Here he is, reading the cruelly denigrating reviews

and, on the other, it was so obvious that the woman character was simply describing the realities of female existence then (and sometimes now), especially just after US women had been deprived of a constitutional right to have control over their own body’s welfare and their whole existence’s fate, I was won over. Since when do plays have to be literally probable — the truth is never as plays are by their very form of art a massive suspension of disbelief.

My curiosity was aroused since I knew nothing of the actor (I knew nothing of the way his performances as Othello were received) nor his actual childhood and family background or slow rise in the theater.

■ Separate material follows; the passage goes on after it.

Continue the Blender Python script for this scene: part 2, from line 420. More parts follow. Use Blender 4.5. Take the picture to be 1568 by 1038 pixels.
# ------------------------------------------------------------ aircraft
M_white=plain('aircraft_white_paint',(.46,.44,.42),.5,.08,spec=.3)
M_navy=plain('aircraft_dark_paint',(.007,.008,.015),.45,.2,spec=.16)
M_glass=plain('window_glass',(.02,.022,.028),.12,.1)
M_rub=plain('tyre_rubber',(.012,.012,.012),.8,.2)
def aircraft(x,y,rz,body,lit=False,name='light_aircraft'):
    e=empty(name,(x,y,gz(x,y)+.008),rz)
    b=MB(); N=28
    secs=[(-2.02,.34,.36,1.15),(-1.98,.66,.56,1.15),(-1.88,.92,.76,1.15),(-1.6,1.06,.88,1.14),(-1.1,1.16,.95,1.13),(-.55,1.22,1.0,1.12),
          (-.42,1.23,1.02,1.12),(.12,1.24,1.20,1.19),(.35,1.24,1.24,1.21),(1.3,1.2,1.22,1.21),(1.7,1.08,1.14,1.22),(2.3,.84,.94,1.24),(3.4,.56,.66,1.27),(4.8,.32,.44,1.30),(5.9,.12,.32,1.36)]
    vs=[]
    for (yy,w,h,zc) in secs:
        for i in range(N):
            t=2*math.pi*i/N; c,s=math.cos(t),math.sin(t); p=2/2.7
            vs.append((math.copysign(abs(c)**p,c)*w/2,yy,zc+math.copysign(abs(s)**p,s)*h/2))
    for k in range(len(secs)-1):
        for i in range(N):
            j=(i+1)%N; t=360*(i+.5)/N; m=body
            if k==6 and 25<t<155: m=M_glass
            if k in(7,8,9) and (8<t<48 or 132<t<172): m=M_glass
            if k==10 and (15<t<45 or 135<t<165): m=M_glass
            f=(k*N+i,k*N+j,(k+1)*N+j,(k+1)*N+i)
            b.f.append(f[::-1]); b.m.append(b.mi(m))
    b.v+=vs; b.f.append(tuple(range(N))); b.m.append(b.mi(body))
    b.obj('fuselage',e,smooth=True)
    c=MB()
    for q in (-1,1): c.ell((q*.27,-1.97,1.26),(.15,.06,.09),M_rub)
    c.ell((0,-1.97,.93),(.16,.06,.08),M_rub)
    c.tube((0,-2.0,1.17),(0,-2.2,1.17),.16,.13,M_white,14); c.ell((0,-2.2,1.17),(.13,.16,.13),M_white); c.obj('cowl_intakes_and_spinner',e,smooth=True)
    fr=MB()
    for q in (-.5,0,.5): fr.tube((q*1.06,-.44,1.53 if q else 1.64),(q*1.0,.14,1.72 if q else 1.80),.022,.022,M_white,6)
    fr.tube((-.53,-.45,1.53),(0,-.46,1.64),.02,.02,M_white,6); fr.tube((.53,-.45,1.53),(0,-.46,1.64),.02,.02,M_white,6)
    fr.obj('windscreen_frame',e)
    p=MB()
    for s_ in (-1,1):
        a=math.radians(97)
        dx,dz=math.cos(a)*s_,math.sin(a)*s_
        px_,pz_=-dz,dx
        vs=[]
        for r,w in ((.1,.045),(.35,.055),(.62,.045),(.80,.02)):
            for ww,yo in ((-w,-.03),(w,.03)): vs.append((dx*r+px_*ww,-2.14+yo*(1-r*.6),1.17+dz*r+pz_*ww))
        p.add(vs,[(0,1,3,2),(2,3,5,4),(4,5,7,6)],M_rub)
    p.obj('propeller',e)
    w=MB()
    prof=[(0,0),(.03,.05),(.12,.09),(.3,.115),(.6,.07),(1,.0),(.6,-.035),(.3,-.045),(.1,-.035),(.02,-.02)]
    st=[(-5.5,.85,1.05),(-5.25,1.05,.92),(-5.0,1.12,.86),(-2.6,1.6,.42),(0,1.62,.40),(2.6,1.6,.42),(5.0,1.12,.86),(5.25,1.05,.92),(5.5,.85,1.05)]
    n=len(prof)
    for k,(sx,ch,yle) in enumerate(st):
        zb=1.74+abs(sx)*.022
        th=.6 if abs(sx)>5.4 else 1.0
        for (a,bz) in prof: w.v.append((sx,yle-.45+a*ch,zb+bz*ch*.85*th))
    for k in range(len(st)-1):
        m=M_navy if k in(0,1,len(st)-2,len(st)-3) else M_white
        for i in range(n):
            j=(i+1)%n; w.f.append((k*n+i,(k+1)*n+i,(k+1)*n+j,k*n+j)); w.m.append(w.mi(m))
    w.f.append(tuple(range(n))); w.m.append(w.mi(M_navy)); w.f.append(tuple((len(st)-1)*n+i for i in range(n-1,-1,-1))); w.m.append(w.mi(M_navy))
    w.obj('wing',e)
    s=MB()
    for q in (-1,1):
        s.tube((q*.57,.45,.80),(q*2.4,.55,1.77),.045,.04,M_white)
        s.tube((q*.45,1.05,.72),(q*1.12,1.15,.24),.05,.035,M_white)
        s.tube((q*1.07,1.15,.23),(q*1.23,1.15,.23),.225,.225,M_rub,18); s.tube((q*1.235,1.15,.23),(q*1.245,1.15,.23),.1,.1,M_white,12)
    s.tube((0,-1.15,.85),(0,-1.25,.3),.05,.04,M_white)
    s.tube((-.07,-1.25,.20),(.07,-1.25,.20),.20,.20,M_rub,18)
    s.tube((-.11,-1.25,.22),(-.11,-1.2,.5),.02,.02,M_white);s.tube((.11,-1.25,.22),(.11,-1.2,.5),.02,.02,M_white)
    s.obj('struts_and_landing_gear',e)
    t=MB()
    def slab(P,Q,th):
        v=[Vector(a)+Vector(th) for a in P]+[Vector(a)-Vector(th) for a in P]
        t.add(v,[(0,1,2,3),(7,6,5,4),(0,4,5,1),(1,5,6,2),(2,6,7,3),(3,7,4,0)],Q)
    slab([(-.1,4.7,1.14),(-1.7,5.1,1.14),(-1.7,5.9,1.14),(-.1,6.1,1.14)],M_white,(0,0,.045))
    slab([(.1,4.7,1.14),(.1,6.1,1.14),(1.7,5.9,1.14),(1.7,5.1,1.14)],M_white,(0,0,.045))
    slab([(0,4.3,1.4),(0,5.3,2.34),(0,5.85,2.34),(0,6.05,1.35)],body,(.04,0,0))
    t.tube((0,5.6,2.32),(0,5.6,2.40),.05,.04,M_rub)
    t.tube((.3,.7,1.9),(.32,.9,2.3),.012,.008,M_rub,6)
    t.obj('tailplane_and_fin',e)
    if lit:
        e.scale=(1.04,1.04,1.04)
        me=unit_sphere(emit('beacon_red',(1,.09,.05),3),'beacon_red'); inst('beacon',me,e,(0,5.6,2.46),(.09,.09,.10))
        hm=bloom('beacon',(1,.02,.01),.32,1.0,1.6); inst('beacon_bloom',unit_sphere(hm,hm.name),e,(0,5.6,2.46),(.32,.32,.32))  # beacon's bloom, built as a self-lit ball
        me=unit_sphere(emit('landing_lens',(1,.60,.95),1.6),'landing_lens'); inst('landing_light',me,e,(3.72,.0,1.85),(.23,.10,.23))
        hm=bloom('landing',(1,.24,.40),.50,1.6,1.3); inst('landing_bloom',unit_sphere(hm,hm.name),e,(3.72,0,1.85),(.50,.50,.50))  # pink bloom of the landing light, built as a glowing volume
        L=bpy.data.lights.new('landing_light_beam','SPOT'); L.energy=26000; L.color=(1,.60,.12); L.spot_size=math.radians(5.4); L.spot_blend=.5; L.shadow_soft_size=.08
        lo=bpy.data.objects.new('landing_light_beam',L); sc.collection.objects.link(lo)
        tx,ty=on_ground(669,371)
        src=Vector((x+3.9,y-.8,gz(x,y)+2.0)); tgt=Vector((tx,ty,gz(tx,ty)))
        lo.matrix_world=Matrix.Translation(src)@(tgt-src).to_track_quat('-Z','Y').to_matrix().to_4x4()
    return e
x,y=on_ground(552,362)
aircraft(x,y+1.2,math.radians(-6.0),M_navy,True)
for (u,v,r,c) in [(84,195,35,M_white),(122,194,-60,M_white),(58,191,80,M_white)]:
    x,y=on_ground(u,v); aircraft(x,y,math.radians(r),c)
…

It had to have been talent impressing enough audiences — in Europe it seems where enslavement of black people had made little money for anyone. One of the places where his performance was not erased from memory by insistent racist denigrations of his physical negroid characteristics was Poland where he played King Lear. This play begins in Poland where he is playing Lear in his dressing room where a woman journalist has come to interview him in the hope of forwarding her career; there is a powerful penultimate scene between Aldridge and his French (very pro-French revolutionary) producer, Pierre Laporte (Michael Glenn) simply the two in front of the stage curtain; the play ends on him back in the dressing room with the Polish journalist, only this time with his face whitened in the way I once saw in The Chant of Jimmie Blacksmith as a sign the despairing black man about to allow white men to murder him in the most humiliating way possible.

The realities of Aldridge’s complicated existence, the ambiguities of his character are not brought out here — these belong to thickened (by full context, by history) biography. It is meant to be a play whose attention pointing content (to American theater, to highly talented black men) contains its importance.

Two worthwhile reviews: Thomas Floyd, in the Washington Post; and Morgan Musselmann for Washington DC News.

As performed in the Old Globe Theater


Albert Jones as Ira Aldridge and Amelia Pedlow as Margaret Aldridge

I came away wanting to know more about this actor and his peopled milieus. It seems to me significant that the playwright is a Bengali woman, born in the UK, grew up in Birmingham, has been involved in producing Calvino (Italian 20th century modernism) and now seems to live between London and NYC. She also adapted The Life of Pi


She is married to a brilliant British black actor, Adrian Lester.

A quietly (it was not over-produced) towering event on behalf of black Americans and the history of American theater putting on poetic masterpieces against all odds for this Shakespeare company. Also by extension Afro-English literature and art — I note she tends to go for distancing forms, does not choose direct realistic kinds of stories. I hope I do not seem mad, therefore, to classify this text as also belonging to Anglo-Indian diasporic texts.